OT: A Different Sort of Race

I’m glad cyclocross is coming up because it’ll be a nice distraction from the other political racing season. While listening to NPR this morning, they had a story about GOP VP nominee Paul Ryan’s speech at the convention. And they’d play a clip, then either add some context or point out that, in fact, he was exaggerating or spinning or intentionally misleading. The NY Times also ran a “fact checking” story about Ryan’s speech. And a college mate writing for The Weekly Standard (a conservative publication) takes Politifact to task for not being factual!

While I appreciate the fact that the media is jumping on this whole “fact-checking” fad with Paul Ryan’s speech, I wonder if it’ll last through the Democratic convention. Don’t get me wrong, I’m as liberal as they come. But politics seems to create two alternate realities when it comes to “facts,” and I’m hoping this investigative meme has legs.

I am reminded of that cynical line: If you think there’s a difference between the GOP and Democrats, you’re either paying too much or too little attention.

I can’t decide if I’m burnt out on politics, or burnt out on the barebones coverage we get from the media that’s been slashed and cut and laid off so much that it’s equally interested in Ryan’s workout regime and Obama’s homebrew recipe (Disclaimer: I’m actually curious about the recipe myself.)

I am amazed at how the internet surfaces facts, but like the fake Ann Romney quote going around the other day or the spin from the left and right about a cat-fight between CNN’s Soledad O’Brien and GOP wag John Sununu, it all too often is fake, exaggerated or spun.

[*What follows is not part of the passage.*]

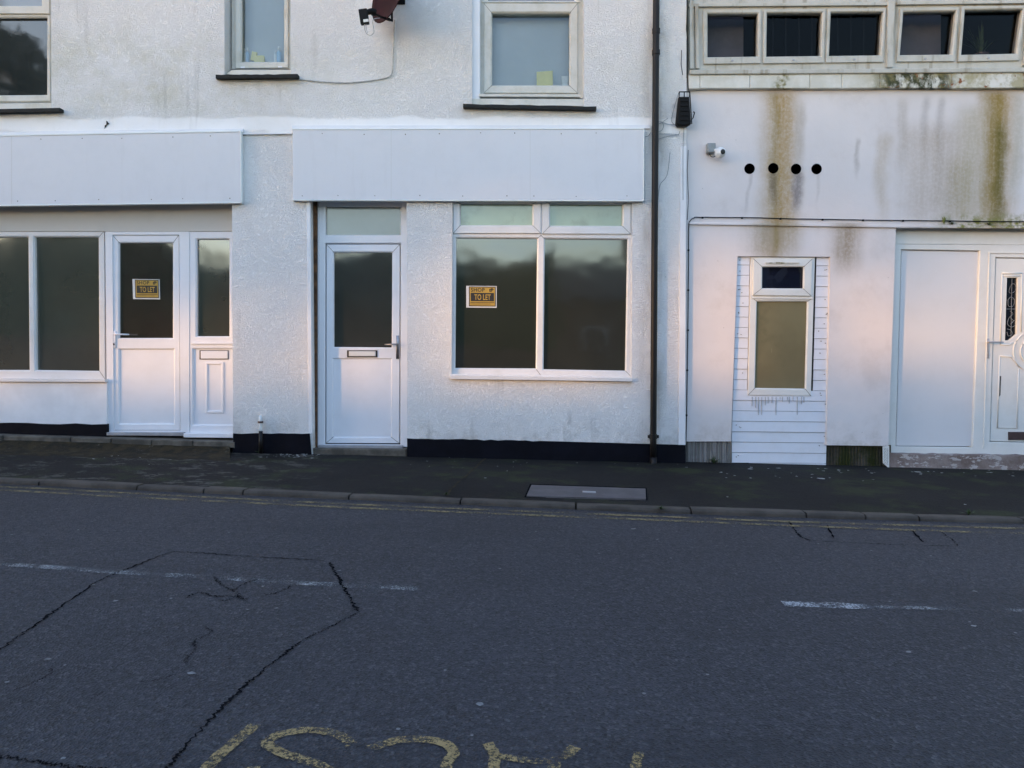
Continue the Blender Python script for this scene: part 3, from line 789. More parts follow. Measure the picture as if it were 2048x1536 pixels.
slab('door_step', [(626, 897), (811, 899), (813, 922), (627, 920)], D+.02, Dd+.10, M['stone'], BL, edge=.01)

# ---- shop window, middle
Yc = D+.045
t1, t2 = R(921, 407.5, 1065, 450.5), [(1100, 408), (1245.5, 408.5), (1245, 452), (1100, 451.5)]
l1, l2 = [(912.5, 476), (1074.5, 477), (1071.5, 737), (910.5, 736)], [(1089.6, 477.5), (1255, 479), (1250.5, 741.5), (1087, 738.5)]
w = slab("window", [(902, 396), (1268, 396), (1266, 757), (899, 752)], Yc, Yc+.07, M['frame_shop'], BL, [grow(t1, 2), grow(t2, 2), l1, l2], .012)
c1, c2 = R(906.5, 401, 1081.5, 466.5), [(1085, 401), (1261, 401.5), (1261, 468), (1085, 467.5)]
slab('casement', c1, Yc-.018, Yc+.05, M['frame_shop'], w, [t1], .012)
slab('casement', c2, Yc-.018, Yc+.05, M['frame_shop'], w, [t2], .012)
for q, m_ in ((t1, 'filmtop'), (t2, 'filmtop'), (l1, 'film'), (l2, 'film')): pane('pane', q, Yc+.035, M[m_], w)
mitres(c1, t1, Yc-.018, w); mitres(c2, t2, Yc-.018, w)
mitres([(1081, 470), (1083, 470), (1264, 755), (1081, 750)], [(1089.6, 478), (1074.5, 477), (1250.5, 741.5), (1072, 738)], Yc, w)
slab('sill', [(899.5, 750), (1265, 757.5), (1265, 763.5), (899.5, 757)], D-.045, Yc+.03, M['frame_shop'], w, edge=.005)

# ---- drainpipe
pp = [U(1313.5, -700, D-.06), U(1312.5, 0, D-.06), U(1309, 500, D-.06), U(1306.5, 880, D-.06), U(1306.5, 922, D-.06)]
dp = tube('drainpipe', pp, .0325, M['pipe'], BL, 16)
for x, y in ((1312.3, 62), (1312, 105), (1306.5, 873)):
    bm = bmesh.new(); tube_bm(bm, [U(x, y-4.5, D-.06), U(x, y+4.5, D-.06)], .039, 16)
    box_bm(bm, U(x, y, D-.02), (.11, .03, .03) if y > 800 else (.05, .03, .03), bev=.004)
    bobj('pipe_clip', bm, M['pipe'], dp)
tube('pipe_shoe', [U(1306.5, 915, D-.06), U(1306.5, 926, D-.065), U(1306.5, 933, D-.10)], [.036, .038, .040], M['pipe'], dp, 16)

# ================================================================== RIGHT BUILDING
BR = thing('stained_building', 'pale pinkish rendered building with long upstairs window band and brown damp stains', 'building', (U(1720, 932, DR).x, DR, zp(3.5)))
holes = [disc_pts(1499, 337.5, 10), disc_pts(1546.5, 336.5, 10), disc_pts(1592, 338, 10), disc_pts(1633, 338, 10)]
outR = [(1371, 165), (3000, 160), (3000, 960), (2400, 945), (2400, 452), (1792, 450), (1777, 891.5), (1777, 892), (1653, 890.5), (1660.5, 513.5), (1475, 512.5), (1462, 883), (1371, 883)]
wall_poly('wall', outR, holes, DR, .24, M['rwall'], BR)
for i, (x, y) in enumerate(((1499, 337.5), (1546.5, 336.5), (1592, 338), (1633, 338))):
    bm = bmesh.new(); ra = []
    for r_, yy in ((.052, DR+.03), (.052, DR-.003), (.047, DR-.003), (.047, DR+.18)):
        c_ = U(x, y, DR); c_.y = yy; ra.append([bm.verts.new(c_+Vector((r_*math.cos(a), 0, r_*math.sin(a)))) for a in [2*math.pi*k/28 for k in range(28)]])
    for a_, b_ in zip(ra, ra[1:]):
        for k in range(28): bm.faces.new((a_[k], a_[(k+1) % 28], b_[(k+1) % 28], b_[k]))
    bm.faces.new(ra[-1])
    bobj('vent_hole', bm, M['void'], BR)
bm = bmesh.new(); x0, x1 = U(1374, 0, DR).x, U(3000, 0, DR).x; zt = U(0, -650, DR).z
prof = [(DR+.24, zt), (DR-.2, zt-.02), (DR+4, zt+1.6), (DR+8.2, zt), (DR+8.2, -1.3)]
va = [bm.verts.new((x0, y, z)) for y, z in prof]; vb = [bm.verts.new((x1, y, z)) for y, z in prof]
for i in range(len(va)-1): bm.faces.new((va[i], va[i+1], vb[i+1], vb[i]))
bm.faces.new(va[:]); bm.faces.new(vb[:]); bobj('roof', bm, M['rooftile'], BR)
slab('upper_wall', [(1374, -650), (3000, -650), (3000, -130), (1374, -130)], DR-.01, DR+.2, M['rwall'], BR)
slab('end_wall', [(2345, -129), (3000, -129), (3000, 170), (2345, 170)], DR-.012, DR+.2, M['rwall'], BR)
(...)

And the mainstream media can’t or won’t keep up, as Jon Stewart so eloquently and passionately pointed out when he killed Crossfire on CNN. It’d be nice to have a substantive debate about something, anything, where the end result was not political points but an actual solution.

The polarization of reality itself leads me to believe I will vote based on soft, vague emotions like, “I just think Obama cares more about people” and that “Romney is more focused on helping business without regard for the social consequences.”